Boasberg cited existing statutes relating to spam to point out that actually, people might care deeply about such things. “The advent of federal legislation addressing various privacy and advertising concerns related to consumer technology is consistent with the intuitive notion that consumers care about these issues and may prefer stronger protections” in social networking, he wrote.
His ruling doesn’t seem to have been a one-off in federal courts, either. Three days after it came down, a U.S. judge in California denied part of Meta’s motion to dismiss a different antitrust lawsuit. That complaint comes from a group of consumers and advertisers whose allegations, as Judge Lucy Koh put it, include the notion that, “without competition, Facebook can extract additional ‘personal information and attention’ from users.”

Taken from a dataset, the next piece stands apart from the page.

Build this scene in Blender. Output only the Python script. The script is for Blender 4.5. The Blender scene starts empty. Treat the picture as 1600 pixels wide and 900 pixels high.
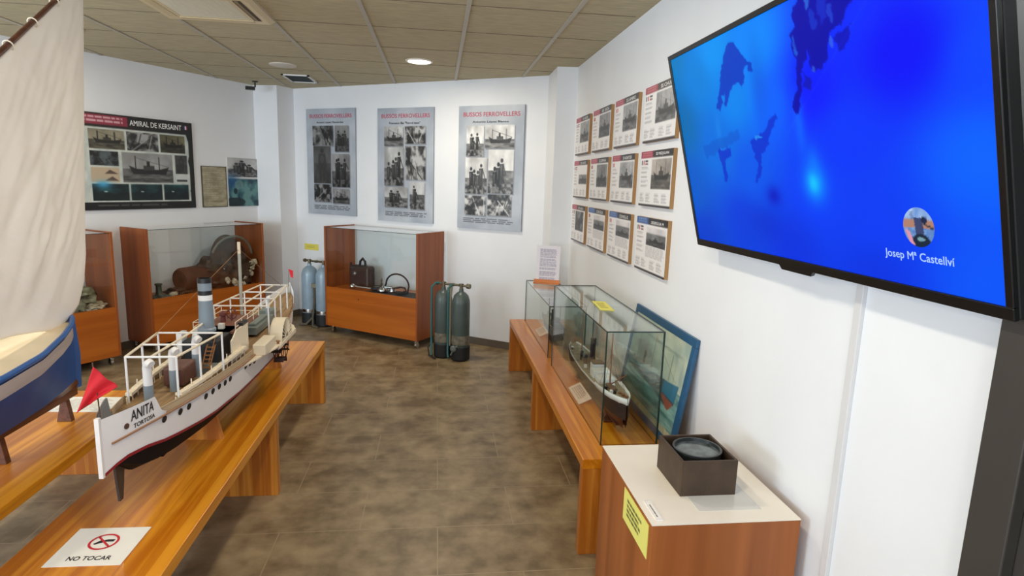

Koh, too, allowed the privacy claims to proceed, writing: “Consumers have adequately alleged that their injury ‘flows’ from Facebook’s anticompetitive conduct.”
Alex Harman, competition policy advocate at liberal consumer advocacy group Public Citizen, said the FTC’s handling of privacy in the Meta case shows why enforcers should push the boundaries of competition law rather than relying on old interpretations that might not account for current business models.
“You might lose, but you might also win, and then you expand the coverage of the law,” he said, adding that the U.S. might have stopped Google’s acquisition of Fitbit and other deals if there had been better precedent.
Harman said that if that part of the FTC’s case ultimately prevails (in what could be a years-long process), it could be a boon not only to enforcers and other plaintiffs who want to bring cases based on privacy concerns with Big Tech, but also all kinds of product issues.
“The implication is far beyond just the biggest tech companies,” he said. “You could sub in any feature or benefit that is being anticompetitively squeezed out as a result of a consolidation.”